# Start of Supplied data
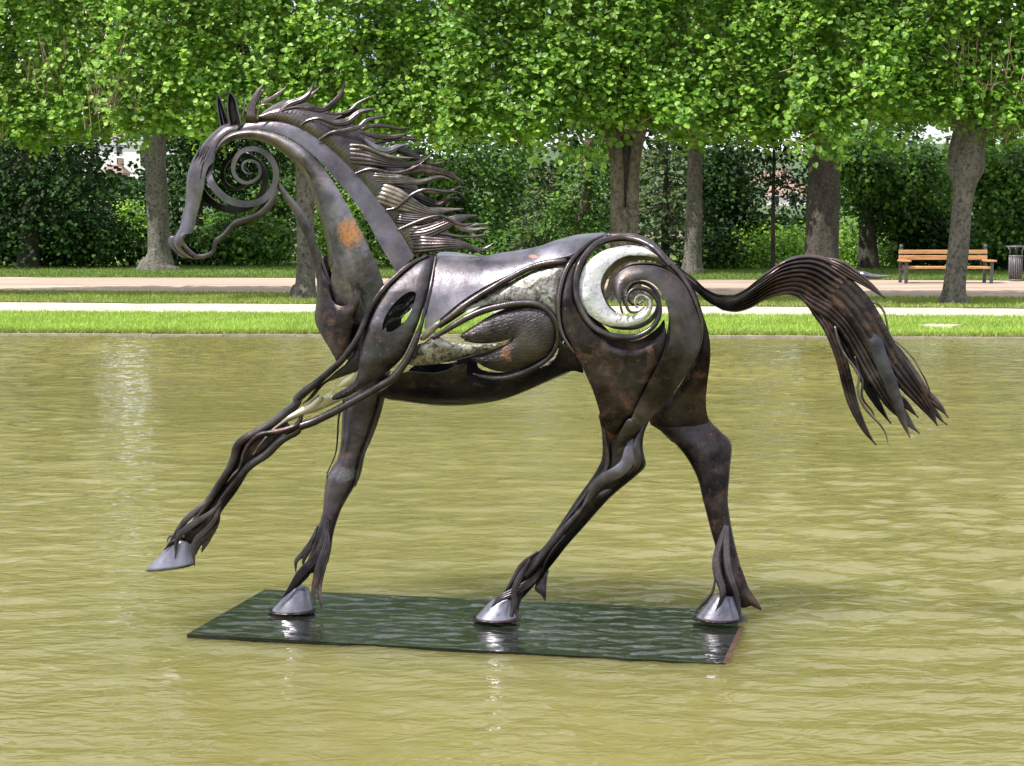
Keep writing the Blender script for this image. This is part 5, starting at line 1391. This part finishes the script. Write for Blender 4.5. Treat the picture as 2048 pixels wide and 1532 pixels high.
# ---------------------------------------------------------------- far hind leg
fh = limb('hind_leg', l4([(300,60),(380,192),(452,262),(532,332),(602,412),(652,492),(692,582),(716,682),(742,782),(772,902),(802,1012),(802,1120),(808,1220),(830,1300)]),
     l4([(745,0),(736,100),(762,190),(832,262),(902,342),(896,480),(886,600),(880,700),(891,800),(912,920),(942,1050),(972,1160),(990,1250),(960,1330)]), [-.17, -.16, -.14, -.12, -.11, -.09, -.075], 'steel_brown', [.12, .25, .45, .6, .65, .6], label='far hind leg')
sheet('heel_spur', l4([(960,1130),(1010,1258),(1058,1330),(1096,1406),(1030,1380),(972,1392),(940,1340),(930,1240)]), -.07, 'steel_brown', .01, 10, th=.005, step=5, parent=fh)
hoof(L4(666, 1455), L4(975, 1462), L4(800, 1305), L4(915, 1312), -.06, fh, .075)
HB = [
 ([(868,862),(830,980),(805,1080),(815,1180),(848,1280),(835,1350),(800,1412)], [8, 12, 14, 17, 16, 11, 1], [-.06, -.02, .01], 2),
 ([(872,865),(868,980),(872,1080),(890,1180),(925,1280),(945,1360),(962,1462)], [8, 14, 14, 15, 13, 10, 5], [-.055, -.015, .01], 2),
 ([(800,1190),(785,1280),(740,1345),(668,1420)], [3, 6, 9, 2], -.03, 2)]
for pts, w, d, rg in HB: lock('fetlock_hair', l4(pts), w, d, 'steel_hair', rg, .005, 30, .003, fh)

# ---------------------------------------------------------------- tail
tt = np.array(list(c5([(1030,340),(1110,400),(1180,448),(1260,522),(1350,570)])) + list(c9([(170,405),(260,400),(350,350),(430,280),(520,210),(620,142),(720,112),(830,106),(930,130),(1020,178),(1110,232)])))
tb = np.array(list(c5([(1060,400),(1130,480),(1192,545),(1282,622),(1380,682)])) + list(c9([(180,517),(270,526),(370,497),(470,442),(560,412),(650,402),(730,432),(800,490),(850,540)])))
tail = ribbon('tail', tt, tb, [-.04, .02, .04, .05, .06, .06, .06, .06], [-.04, .01, .03, .04, .04, .03, .02, .02], 'steel_tail', .03, ridges=9, ramp_=.010, n=90, th=.006)
TLk = [
 ([(900,135),(1020,190),(1100,240),(1180,292),(1250,342),(1310,392),(1353,427)], [14, 22, 26, 22, 16, 10, 1], [.075, .075, .07, .07], 4, 'steel_tail'),
 ([(1090,222),(1200,255),(1290,268),(1405,260)], [8, 14, 9, 1], [.02, .01, .0], 1, 'steel_bright'),
 ([(760,240),(900,280),(1030,370),(1130,470),(1215,590),(1295,730),(1400,890),(1500,1020),(1590,1130),(1670,1240),(1733,1358)], [40, 56, 62, 62, 60, 56, 50, 44, 36, 24, 1], [.06, .07, .075, .07, .06, .05, .05], 4, 'steel_brown'),
 ([(1330,700),(1430,850),(1530,990),(1630,1110),(1720,1190),(1770,1240),(1814,1300)], [20, 32, 36, 34, 24, 16, 1], [.045, .04, .035, .03], 2, 'steel_tail'),
 ([(1640,1170),(1720,1260),(1760,1310),(1802,1350)], [20, 14, 8, 1], [.025, .02], 2, 'steel_tail'),
 ([(1250,560),(1275,700),(1325,880),(1390,1040),(1440,1180),(1480,1310),(1532,1443)], [16, 26, 28, 27, 23, 17, 1], [.085, .09, .085, .08, .07], 0, 'steel'),
 ([(700,360),(820,430),(950,510),(1070,630),(1170,790),(1260,950),(1340,1090),(1420,1220),(1500,1330)], [30, 40, 38, 36, 38, 40, 36, 28, 4], [.055, .06, .06, .05, .04], 4, 'steel_tail'),
 ([(1380,1120),(1470,1260),(1530,1340),(1602,1413)], [26, 24, 16, 1], [.04, .03], 2, 'steel_tail'),
 ([(760,430),(860,520),(940,640),(995,770),(1040,900),(1080,1060),(1115,1190),(1175,1330),(1230,1425),(1287,1498)], [16, 26, 24, 22, 23, 24, 23, 18, 12, 1], [.045, .05, .05, .045, .04], 3, 'steel_brown'),
 ([(960,560),(1080,740),(1180,940),(1240,1090),(1300,1200),(1350,1280),(1393,1340)], [24, 34, 34, 28, 22, 14, 1], [.03, .03, .025], 3, 'steel_dark'),
 ([(1420,1120),(1500,1200),(1550,1250),(1594,1297)], [24, 18, 10, 1], [.03, .02], 2, 'steel_dark'),
]
for pts, w, d, rg, mt in TLk: lock('tail_lock', c9(pts), [w[0] * .45] + list(w[1:]), [d[0] - .03] + list(d), mt, rg, .008, 50, .004, tail, ramp_=.005)
rod('tail_strand', c9([(1230,445),(1300,470),(1345,530),(1362,600),(1375,660),(1405,722),(1480,780),(1560,870),(1612,960),(1662,1060),(1690,1172)]), [2.4, 2.4, 2.2, 2, 2, 2, 2, 2, 1.8, 1.6, .8], [.06, .04, .03, .05, .06, .05], 'steel_pale', 8, tail)
rod('tail_strand', c9([(985,630),(1010,742),(1060,842),(1120,922),(1160,1000),(1150,1080),(1172,1170),(1230,1260),(1300,1332),(1350,1402),(1372,1487)]), [2, 2.6, 2.6, 2.6, 2.4, 2.4, 2.4, 2.2, 2, 1.6, .6], [.08, .09, .09, .08], 'steel_pale', 8, tail)
rod('tail_strand', c9([(1130,850),(1160,962),(1186,1032),(1180,1122),(1202,1182),(1250,1242),(1276,1292)]), [1.5, 2, 2.4, 2.4, 2.2, 1.8, .6], [.07, .075, .07], 'steel_hair', 8, tail)

# ---------------------------------------------------------------- base plate
def plate():
    cs = np.array([G(374, 1271, .012), G(1451, 1327, .006), G(1500, 1221, .003), G(529, 1179, .010)]) - HO
    top = np.stack([cs @ UA, -(cs @ DA), cs[:, 2]], 1)
    zt = [.018, .005, .000, .010]
    n, m = 190, 66
    r = np.random.default_rng(5)
    S, T = np.meshgrid(np.linspace(0, 1, n + 1), np.linspace(0, 1, m + 1))
    bl = lambda q: q[0]*(1-S)*(1-T) + q[1]*S*(1-T) + q[2]*S*T + q[3]*(1-S)*T
    Xp, Yp, Zp = bl(top[:, 0]), bl(top[:, 1]), bl(np.array(zt))
    film = np.zeros_like(Xp)                      # water washing over the steel
    for i in range(34):
        lam = .035 * (.13 / .035) ** r.random(); a = r.normal(1.5, .35)
        film += .0028 * lam * np.sin((math.cos(a) * Xp + math.sin(a) * Yp) * 6.283 / lam + r.uniform(0, 6.3) + 1.2 * np.sin(5 * Xp + 4 * Yp + i))
    film *= np.clip(np.minimum.reduce([S, 1 - S, T * .4, (1 - T) * .4]) / .02, 0, 1)
    V = np.concatenate([np.stack([Xp, Yp, Zp + film], -1).reshape(-1, 3), np.stack([Xp, Yp, Zp - .020], -1).reshape(-1, 3)])
    q = (n + 1) * (m + 1); Fc = []
    for j in range(m):
        for i in range(n):
            a = j*(n+1)+i; Fc.append((a, a+1, a+n+2, a+n+1)); Fc.append((q+a, q+a+n+1, q+a+n+2, q+a+1))
    for i in range(n):
        Fc.append((i, q+i, q+i+1, i+1)); b = m*(n+1)+i; Fc.append((b, b+1, q+b+1, q+b))
    for j in range(m):
        a = j*(n+1); Fc.append((a, a+n+1, q+a+n+1, q+a)); b = a+n; Fc.append((b, q+b, q+b+n+1, b+n+1))
    o = mesh('base_plate', V, Fc, 'plate', horse, smooth=True)
    m_ = o.modifiers.new('edges', 'EDGE_SPLIT'); m_.split_angle = R(40)
    o['label'] = 'wet green black steel plate awash in the pool'
    # rusty lip under the front edge
    A, B = top[0], top[1]
    v = []
    for k in range(2):
        for s in np.linspace(.03, .995, 40):
            p = A * (1 - s) + B * s; z = zt[0] * (1 - s) + zt[1] * s
            w = .007 + .004 * math.sin(23 * s) + .003 * math.sin(61 * s + 1)
            v += [(p[0], p[1] - (w if k == 0 else .001), z - .0205 - .004 * k), (p[0], p[1] + .01, z - .0205 - .004 * k)]
    f = []
    for i in range(39):
        a = 2 * i; f += [(a, a+2, a+3, a+1), (80+a, 80+a+1, 80+a+3, 80+a+2), (a, 80+a, 80+a+2, a+2)]
    mesh('plate_lip', v, f, 'plate_edge', o, smooth=False)
    A, B = top[1], top[2]; v = []
    for k in range(2):
        for s in np.linspace(.0, .9, 40):
            p = A * (1 - s) + B * s; z = zt[1] * (1 - s) + zt[2] * s
            w = .008 + .004 * math.sin(19 * s) + .003 * math.sin(47 * s + 1)
            v += [(p[0] + .0005 + (w if k == 0 else .0), p[1], z + .001 - .012 * k), (p[0] - .012, p[1], z + .003 - .012 * k)]
    mesh('plate_lip', v, f, 'plate_rust', o, smooth=False)
plate()
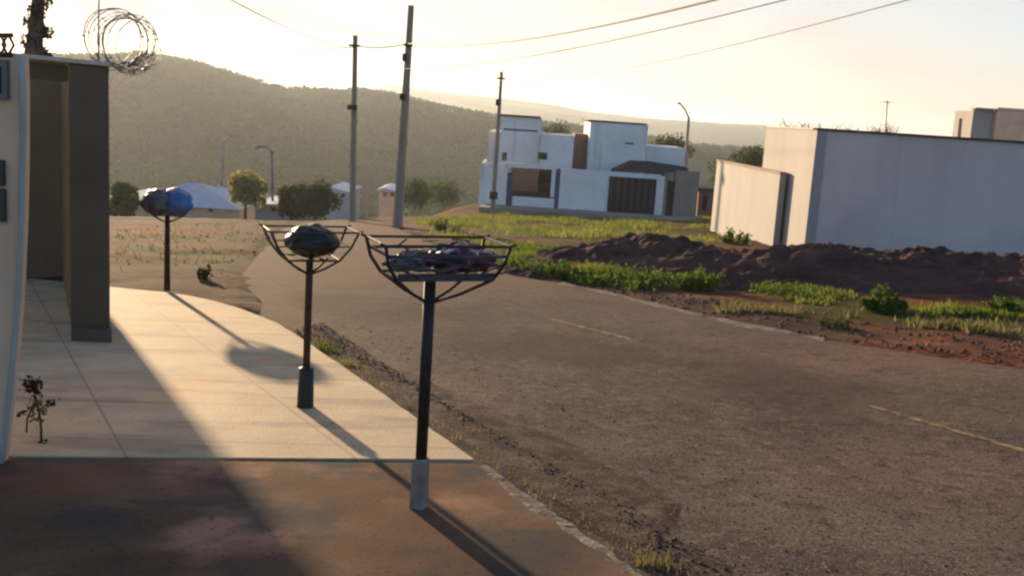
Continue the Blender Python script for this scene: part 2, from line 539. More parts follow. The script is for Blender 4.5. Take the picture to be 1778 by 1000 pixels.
# ------------------------------------------------------------------ street layout (street plane)
ROADZ = -0.12
kerb = [G(*p) for p in ((1110, 1000), (1035, 945), (960, 893), (890, 843), (822, 797))]
kd = (kerb[0] - kerb[-1]).normalized()
kerb_near = [kerb[0] + kd * 9, kerb[0] + kd * 3] + kerb
walk_edge = [G(*p) for p in ((822, 797), (740, 737), (650, 674), (580, 626), (520, 585), (480, 560), (450, 547), (410, 533), (370, 522), (330, 513), (285, 507), (240, 503), (193, 498))]
walk_left = [G(60, 484), G(-60, 480)]
rl = [G(*p, ROADZ) for p in ((450, 550), (455, 525), (430, 500), (420, 478), (440, 452), (462, 428), (480, 405))]
rfar = [G(*p, ROADZ) for p in ((500, 392), (530, 386), (580, 382), (640, 381))]
rr = [G(*p, ROADZ) for p in ((680, 392), (720, 410), (800, 446), (890, 478), (970, 492), (1050, 508), (1200, 545), (1310, 568), (1430, 590), (1600, 616), (1778, 641))]
rd = (rr[-1] - rr[-2]).normalized()
rr_ext = rr + [rr[-1] + rd * 12]
road_left = [Vector((p.x, p.y, 0)) for p in kerb_near + walk_edge[1:7]] + rl[1:]
road_poly = road_left + rfar + rr_ext
ROADXY = [(p.x, p.y) for p in road_poly]
SLABXY = [(p.x, p.y) for p in [kerb_near[0]] + kerb[:] + walk_edge[1:] + walk_left + [Vector((-9, -7, 0))]]


def poly_sheet(name, pts, off, m, thick=0.0, noise_amp=0.0, step=None):
    """a sheet laid on the street plane; with a thickness it gets its side faces"""
    n = len(pts)
    vs = [(p[0], p[1], plane(p[0], p[1]) + off) for p in pts]
    fs = [tuple(range(n))]
    if thick:
        vs += [(p[0], p[1], plane(p[0], p[1]) + off - thick) for p in pts]
        fs += [(i, i + n, (i + 1) % n + n, (i + 1) % n) for i in range(n)]
    mb = MB()
    mb.raw(vs, fs)
    o = mb.build(name, m)
    import bmesh
    bm = bmesh.new()
    bm.from_mesh(o.data)
    bmesh.ops.triangulate(bm, faces=[f for f in bm.faces if len(f.verts) > 4])
    bmesh.ops.recalc_face_normals(bm, faces=bm.faces)
    up = sum(f.normal.z * f.calc_area() for f in bm.faces if abs(f.normal.z) > 0.5)
    if not thick and up < 0:
        bmesh.ops.reverse_faces(bm, faces=bm.faces)
    bm.to_mesh(o.data)
    bm.free()
    return o


def ragged(pts, amp, step=0.25, seed=0):
    """resample an open polyline and push it about sideways"""
    out = []
    rr_ = random.Random(seed)
    for i in range(len(pts) - 1):
        a, b = Vector(pts[i][:2]), Vector(pts[i + 1][:2])
        L = (b - a).length
        k = max(1, int(L / step))
        nrm = Vector((-(b - a).y, (b - a).x)).normalized()
        for j in range(k):
            p = a.lerp(b, j / k)
            q = amp * (0.7 * mnoise.noise(Vector((p.x * 1.3, p.y * 1.3, seed))) + 0.3 * (rr_.random() - 0.5))
            out.append(p + nrm * q)
    out.append(Vector(pts[-1][:2]))
    return out


road = poly_sheet('road', ROADXY, ROADZ, M['asphalt'])
tag(road, kind='structure')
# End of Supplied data
Aim: Of all the entries above, repeat only the lines from the line that has "Continue the Blender" to the line that has "SLABXY = [(p.x, p.y)", both lines included, exactly.

Answer below:
Continue the Blender Python script for this scene: part 2, from line 539. More parts follow. The script is for Blender 4.5. Take the picture to be 1778 by 1000 pixels.
# ------------------------------------------------------------------ street layout (street plane)
ROADZ = -0.12
kerb = [G(*p) for p in ((1110, 1000), (1035, 945), (960, 893), (890, 843), (822, 797))]
kd = (kerb[0] - kerb[-1]).normalized()
kerb_near = [kerb[0] + kd * 9, kerb[0] + kd * 3] + kerb
walk_edge = [G(*p) for p in ((822, 797), (740, 737), (650, 674), (580, 626), (520, 585), (480, 560), (450, 547), (410, 533), (370, 522), (330, 513), (285, 507), (240, 503), (193, 498))]
walk_left = [G(60, 484), G(-60, 480)]
rl = [G(*p, ROADZ) for p in ((450, 550), (455, 525), (430, 500), (420, 478), (440, 452), (462, 428), (480, 405))]
rfar = [G(*p, ROADZ) for p in ((500, 392), (530, 386), (580, 382), (640, 381))]
rr = [G(*p, ROADZ) for p in ((680, 392), (720, 410), (800, 446), (890, 478), (970, 492), (1050, 508), (1200, 545), (1310, 568), (1430, 590), (1600, 616), (1778, 641))]
rd = (rr[-1] - rr[-2]).normalized()
rr_ext = rr + [rr[-1] + rd * 12]
road_left = [Vector((p.x, p.y, 0)) for p in kerb_near + walk_edge[1:7]] + rl[1:]
road_poly = road_left + rfar + rr_ext
ROADXY = [(p.x, p.y) for p in road_poly]
SLABXY = [(p.x, p.y) for p in [kerb_near[0]] + kerb[:] + walk_edge[1:] + walk_left + [Vector((-9, -7, 0))]]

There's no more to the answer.